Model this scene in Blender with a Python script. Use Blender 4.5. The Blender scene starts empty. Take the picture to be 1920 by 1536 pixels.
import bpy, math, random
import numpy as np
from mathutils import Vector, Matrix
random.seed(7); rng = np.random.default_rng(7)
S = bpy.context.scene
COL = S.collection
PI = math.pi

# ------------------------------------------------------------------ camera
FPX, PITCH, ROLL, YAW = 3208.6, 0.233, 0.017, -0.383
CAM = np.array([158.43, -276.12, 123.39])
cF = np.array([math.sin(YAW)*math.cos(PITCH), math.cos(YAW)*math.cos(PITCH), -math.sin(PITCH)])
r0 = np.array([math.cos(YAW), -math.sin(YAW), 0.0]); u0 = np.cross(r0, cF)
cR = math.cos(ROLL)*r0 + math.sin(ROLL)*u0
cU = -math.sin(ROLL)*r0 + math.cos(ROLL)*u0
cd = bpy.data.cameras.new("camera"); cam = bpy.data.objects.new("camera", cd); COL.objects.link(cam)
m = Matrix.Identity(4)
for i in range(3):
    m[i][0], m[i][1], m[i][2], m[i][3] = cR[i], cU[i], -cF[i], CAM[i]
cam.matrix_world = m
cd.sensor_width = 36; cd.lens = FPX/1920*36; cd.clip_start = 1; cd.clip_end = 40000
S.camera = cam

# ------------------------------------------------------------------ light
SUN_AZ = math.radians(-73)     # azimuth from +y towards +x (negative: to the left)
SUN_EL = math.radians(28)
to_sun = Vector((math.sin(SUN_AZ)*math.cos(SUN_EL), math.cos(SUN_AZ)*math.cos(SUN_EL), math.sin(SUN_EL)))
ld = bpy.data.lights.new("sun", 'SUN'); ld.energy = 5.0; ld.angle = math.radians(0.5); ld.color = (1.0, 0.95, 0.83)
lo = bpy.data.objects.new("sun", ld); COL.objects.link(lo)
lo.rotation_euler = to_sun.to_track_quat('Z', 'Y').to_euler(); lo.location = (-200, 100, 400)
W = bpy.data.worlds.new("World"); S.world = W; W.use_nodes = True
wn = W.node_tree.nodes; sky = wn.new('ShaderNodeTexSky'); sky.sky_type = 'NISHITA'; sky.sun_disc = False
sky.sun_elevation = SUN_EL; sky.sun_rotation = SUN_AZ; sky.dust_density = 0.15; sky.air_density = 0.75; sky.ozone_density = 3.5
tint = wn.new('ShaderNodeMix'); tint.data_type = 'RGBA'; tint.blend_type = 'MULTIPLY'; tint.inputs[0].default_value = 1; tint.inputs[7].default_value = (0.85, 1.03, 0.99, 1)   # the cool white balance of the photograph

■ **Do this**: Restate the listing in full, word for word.

■ **Result for this task**:
Model this scene in Blender with a Python script. Use Blender 4.5. The Blender scene starts empty. Take the picture to be 1920 by 1536 pixels.
import bpy, math, random
import numpy as np
from mathutils import Vector, Matrix
random.seed(7); rng = np.random.default_rng(7)
S = bpy.context.scene
COL = S.collection
PI = math.pi

# ------------------------------------------------------------------ camera
FPX, PITCH, ROLL, YAW = 3208.6, 0.233, 0.017, -0.383
CAM = np.array([158.43, -276.12, 123.39])
cF = np.array([math.sin(YAW)*math.cos(PITCH), math.cos(YAW)*math.cos(PITCH), -math.sin(PITCH)])
r0 = np.array([math.cos(YAW), -math.sin(YAW), 0.0]); u0 = np.cross(r0, cF)
cR = math.cos(ROLL)*r0 + math.sin(ROLL)*u0
cU = -math.sin(ROLL)*r0 + math.cos(ROLL)*u0
cd = bpy.data.cameras.new("camera"); cam = bpy.data.objects.new("camera", cd); COL.objects.link(cam)
m = Matrix.Identity(4)
for i in range(3):
    m[i][0], m[i][1], m[i][2], m[i][3] = cR[i], cU[i], -cF[i], CAM[i]
cam.matrix_world = m
cd.sensor_width = 36; cd.lens = FPX/1920*36; cd.clip_start = 1; cd.clip_end = 40000
S.camera = cam

# ------------------------------------------------------------------ light
SUN_AZ = math.radians(-73)     # azimuth from +y towards +x (negative: to the left)
SUN_EL = math.radians(28)
to_sun = Vector((math.sin(SUN_AZ)*math.cos(SUN_EL), math.cos(SUN_AZ)*math.cos(SUN_EL), math.sin(SUN_EL)))
ld = bpy.data.lights.new("sun", 'SUN'); ld.energy = 5.0; ld.angle = math.radians(0.5); ld.color = (1.0, 0.95, 0.83)
lo = bpy.data.objects.new("sun", ld); COL.objects.link(lo)
lo.rotation_euler = to_sun.to_track_quat('Z', 'Y').to_euler(); lo.location = (-200, 100, 400)
W = bpy.data.worlds.new("World"); S.world = W; W.use_nodes = True
wn = W.node_tree.nodes; sky = wn.new('ShaderNodeTexSky'); sky.sky_type = 'NISHITA'; sky.sun_disc = False
sky.sun_elevation = SUN_EL; sky.sun_rotation = SUN_AZ; sky.dust_density = 0.15; sky.air_density = 0.75; sky.ozone_density = 3.5
tint = wn.new('ShaderNodeMix'); tint.data_type = 'RGBA'; tint.blend_type = 'MULTIPLY'; tint.inputs[0].default_value = 1; tint.inputs[7].default_value = (0.85, 1.03, 0.99, 1)   # the cool white balance of the photograph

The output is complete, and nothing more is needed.